PHILADELPHIA (AP) — The top federal prosecutor in Philadelphia has filed suit to stop a nonprofit from opening the nation’s first supervised drug injection site to address the city’s opioid problem.
The lawsuit pits U.S. Attorney William McSwain’s stance on safe injection sites against those of Philadelphia’s mayor, district attorney and a former Pennsylvania governor who support them. McSwain believes that supporters should try to change the law, not break laws he is charged with upholding.
“Normalizing the use of deadly drugs like heroin and fentanyl is not the answer to solving the epidemic,” said McSwain, who called the planned facility “a deadly injection site.”

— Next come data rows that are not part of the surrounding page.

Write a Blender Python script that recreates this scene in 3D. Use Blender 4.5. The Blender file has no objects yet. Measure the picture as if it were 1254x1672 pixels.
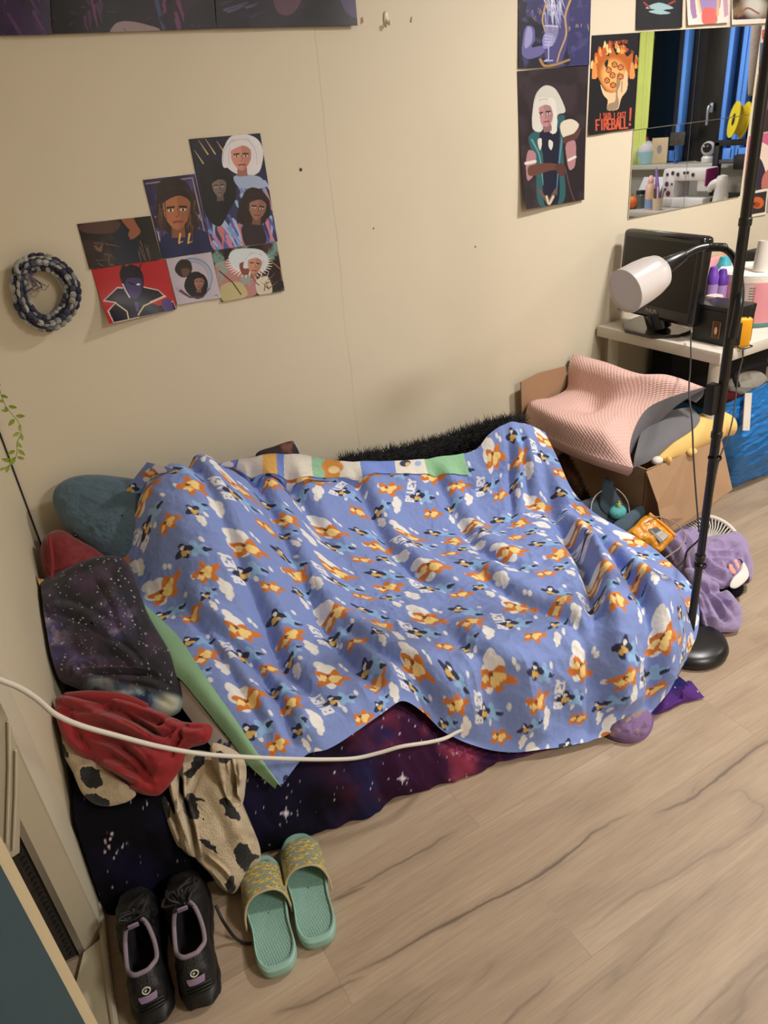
import bpy, bmesh, math, random
import numpy as np
from mathutils import Vector, Matrix

random.seed(7)
RNG = np.random.RandomState(7)
SC = bpy.context.scene
COL = SC.collection

# ------------------------------------------------------------------ camera
W, H, FPX, CAMH = 1254.0, 1672.0, 1175.0, 1.55
_n = np.array([860 - W / 2, 3020 - H / 2, FPX]); _dn = _n / np.linalg.norm(_n)
_r = np.array([3100 - W / 2, -60 - H / 2, FPX]); _r = _r - _dn * (_r @ _dn); _r /= np.linalg.norm(_r)
_f = np.cross(_dn, _r)
if _f[2] < 0: _f = -_f
RM = np.stack([_r, _f, -_dn])                      # world = RM @ camera(x right, y down, z forward)
cam_d = bpy.data.cameras.new('camera'); cam = bpy.data.objects.new('camera', cam_d); COL.objects.link(cam)
cam_d.sensor_fit = 'HORIZONTAL'; cam_d.sensor_width = 36; cam_d.lens = FPX / W * 36; cam_d.clip_start = .02
_m = np.eye(4); _m[:3, 0] = RM[:, 0]; _m[:3, 1] = -RM[:, 1]; _m[:3, 2] = -RM[:, 2]; _m[2, 3] = CAMH
cam.matrix_world = Matrix(_m.tolist())
SC.camera = cam

# ------------------------------------------------------------------ light
vs = SC.view_settings
SC.display_settings.display_device = 'sRGB'
vs.view_transform = 'Standard'; vs.look = 'None'; vs.gamma = 1; vs.use_curve_mapping = False
vs.exposure = 0.15
wd = bpy.data.worlds.new('dusk'); SC.world = wd; wd.use_nodes = True
wd.node_tree.nodes['Background'].inputs[0].default_value = (.10, .2, .55, 1)
wd.node_tree.nodes['Background'].inputs[1].default_value = .25
def disk_light(name, loc, power, size, col):
    d = bpy.data.lights.new(name, 'AREA'); d.shape = 'DISK'; d.size = size; d.energy = power; d.color = col
    o = bpy.data.objects.new(name, d); o.location = loc; COL.objects.link(o); return o
disk_light('ceiling_light_table', (2.5, .95, 2.44), 44, .26, (1, .97, .94))
disk_light('fill_light_door', (1.7, -1.2, 2.44), 58, .6, (1, .97, .94))  # added soft fill that lifts the left wall, not a known lamp
disk_light('fill_light_window', (4.7, .1, 2.44), 20, .3, (1, .97, .95))  # added to brighten the window side shown in the mirror

# ------------------------------------------------------------------ geometry of the photograph
def ray(u, v): return RM @ np.array([u - W / 2, v - H / 2, FPX])
def F(u, v, z=0.0):
    d = ray(u, v); return d * ((z - CAMH) / d[2]) + np.array([0, 0, CAMH])
def WL(u, v, Y=2.2):
    d = ray(u, v); return d * (Y / d[1]) + np.array([0, 0, CAMH])
def PX(u, v, X):
    d = ray(u, v); return d * (X / d[0]) + np.array([0, 0, CAMH])
def PD(u, v, depth):
    return RM @ (np.array([(u - W / 2) / FPX, (v - H / 2) / FPX, 1]) * depth) + np.array([0, 0, CAMH])
def depth_of(p): return ((np.asarray(p) - [0, 0, CAMH]) @ RM)[2]
def proj(P):
    c = (np.asarray(P, float) - [0, 0, CAMH]) @ RM
    return np.stack([c[..., 0] / c[..., 2] * FPX + W / 2, c[..., 1] / c[..., 2] * FPX + H / 2], -1)

# ------------------------------------------------------------------ numbers
def lin(c):
    c = np.asarray(c, float) / 255.0
    return np.where(c <= .04045, c / 12.92, ((c + .055) / 1.055) ** 2.4)
def sst(x, a=0.0, b=1.0):
    x = np.clip((x - a) / (b - a), 0, 1); return x * x * (3 - 2 * x)
def _hash(i, j, k, seed):
    n = (i * 374761393 + j * 668265263 + k * 2147483647 + seed * 144665) & 0xffffffff
    n = ((n ^ (n >> 13)) * 1274126177) & 0xffffffff
    n = (n ^ (n >> 16)) & 0xffffff
    return n / float(0xffffff)
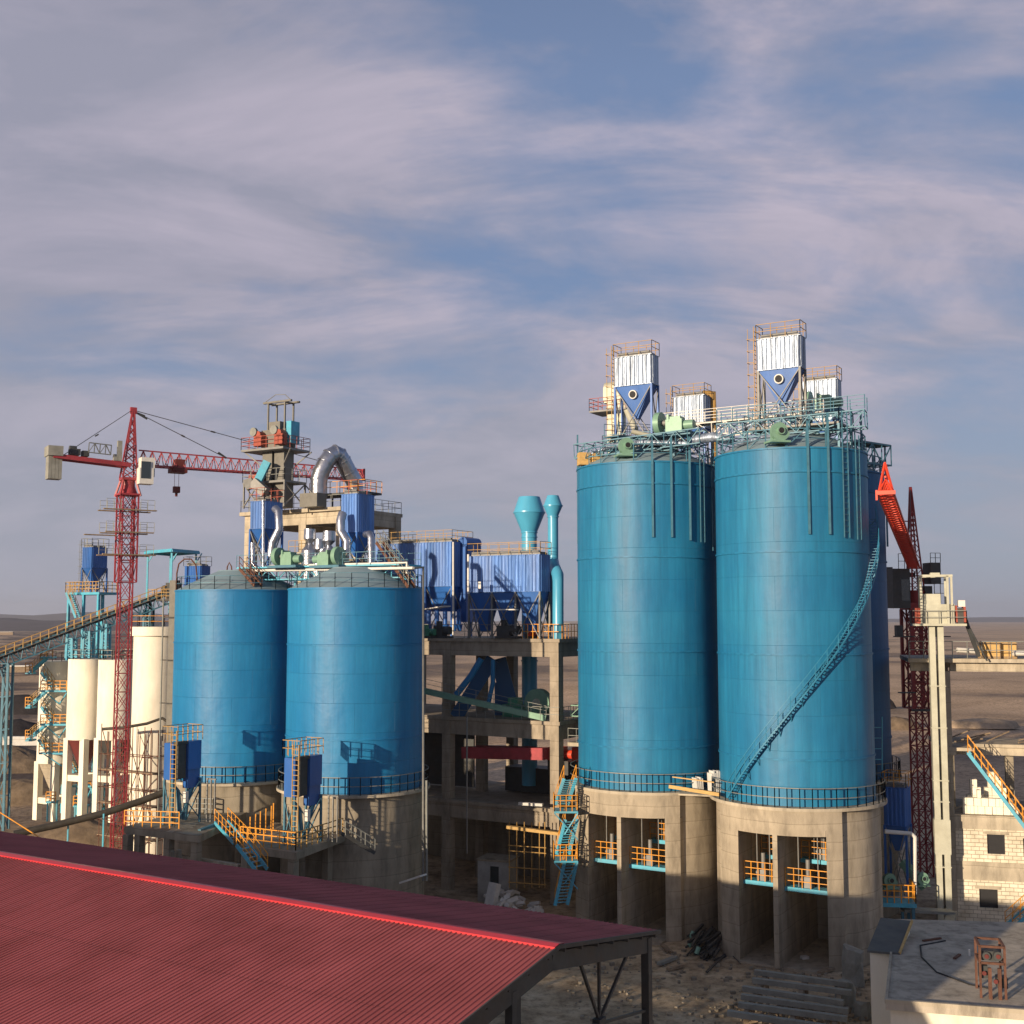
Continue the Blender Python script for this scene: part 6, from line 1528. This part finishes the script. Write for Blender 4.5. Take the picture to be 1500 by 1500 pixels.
for i in range(14):
    g = G(rnd(66,100), rnd(1172,1184), 0); m = MB(); m.cbox((0,0,0), rnd(.4,1.3), rnd(.3,.8), rnd(.2,.6), 0)
    o = m.build('rubble_block', M['pale_pipe']); o.location = (g[0],g[1],.25); o.rotation_euler = (rnd(-.3,.3),rnd(-.3,.3),rnd(0,3)); tag(o, 'grey rubble block lying under the leftmost cream silo', 'rubble', 'rubble under the leftmost cream silo')
hs = [(28,985,9,3,2.6,'long low white roofed shed on the plain at the far left'),(8,930,22,6,4,'pale low building far off at the left edge'),(60,913,30,8,5,'faint row of low buildings on the left horizon'),(30,1092,7,.3,1.2,'low pale wall on the plain left of the cream silos'),(826,915,40,8,5,'faint low building on the horizon between platform and tall silo'),(636,1096,6,.5,1.6,'low pale wall seen through the left bay of the concrete platform')]
for px, py, w_, d, h, lb in hs:
    g = G(px,py,0); t = thing('distant_building', g, lb, 'building')
    m = MB(); m.cbox(g, w_, d, h, rnd(-12,12)); m.build('wall', M['plank' if h > 1.3 else 'foam'], t)
    m = MB(); m.cbox((g[0],g[1],h), w_+.6, d+.6, .5, 0); m.build('roof', M['foam'], t)

# ------------------------------------------------------------------ haze
if HAZE > 0:
    hm = bpy.data.materials.new('haze'); hm.use_nodes = True; nt = hm.node_tree; nt.nodes.clear()
    o_ = nt.nodes.new('ShaderNodeOutputMaterial'); pv = nt.nodes.new('ShaderNodeVolumePrincipled'); pv.inputs['Density'].default_value = HAZE
    pv.inputs['Color'].default_value = (.80,.84,.95,1); pv.inputs['Anisotropy'].default_value = .2
    nt.links.new(pv.outputs[0], o_.inputs['Volume'])
    m = MB(); m.box(-9600,9600,-6300,10200,-40,140); struct(m.build('haze', hm), 'stuff')

# ------------------------------------------------------------------ camera & render settings
cd = bpy.data.cameras.new('camera'); cam = bpy.data.objects.new('camera', cd); COL.objects.link(cam)
cam.location = (0,0,CH); cam.rotation_euler = (radians(90)+PITCH, 0, 0)
cd.sensor_width = 36; cd.lens = 36*F/1500; cd.clip_start = .5; cd.clip_end = 20000
SC.camera = cam
SC.view_settings.view_transform = 'Standard'; SC.view_settings.look = 'None'; SC.view_settings.exposure = EXPO; SC.view_settings.gamma = 1
for o in bpy.data.objects:
    if '_w' in o.keys(): del o['_w']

He spoke at a morning news conference as supporters of the planned Safehouse program gathered outside his Independence Mall office, complaining they were barred from attending. They said thousands of people could die of overdoses in Philadelphia in the time it might take to change the law.
Philadelphia has the highest opioid death rate of any large U.S. city, with more than 1,200 fatal overdoses in 2017. Philadelphia Mayor Jim Kenney and other city officials announced last year that they’d support a private entity operating and funding safe injection sites.
Former Pennsylvania Gov. Ed Rendell has meanwhile joined the board of Safehouse and said he’s willing to face arrest. He bucked similar regulations when he was Philadelphia mayor in the 1990s, sanctioning the city’s first needle exchange program and inviting the state’s attorney general to arrest him.
“If I thought for a minute that safe injection sites would create new addicts, I wouldn’t be a part of it. I see the ability to save lives and get people who are addicts exposed to treatment,” Rendell said last fall.
McSwain said he hopes the civil lawsuit — a pre-emptive strike of sorts as the program has not opened — will prompt a federal judge to declare the plan illegal. For now, he is seeking only a ruling that the practice violates the 1986 “crack house statute,” not fines or asset forfeiture. The case has been assigned to U.S. District Judge Gerald McHugh Jr., a West Philadelphia native and President Obama appointee.
“We are not arresting anyone,” McSwain said. “We’re not trying to seize any property or do any thing heavy-handed at all. We’re just asking the federal court to look at it.”
Lisa Kelley, a 48-year-old artist who took part in Wednesday’s demonstration, grew up in the Kensington neighborhood, now the epicenter of the city’s opioid crisis. It was known even then as a drug haven, but today draws people battling addiction from across the region and beyond. Kelley believes a safe injection site would help the neighborhood as well as the individual users.
“I absolutely believe it would help the community. It would cut down on the needles found on the street, cut down on the number of people using on the street, cut down on the number of kids having to see that when they’re walking to school in the morning,” said Kelley, who lost a friend, addiction activist Paul Yabor, to an overdose two years ago, and has an adult foster son in recovery.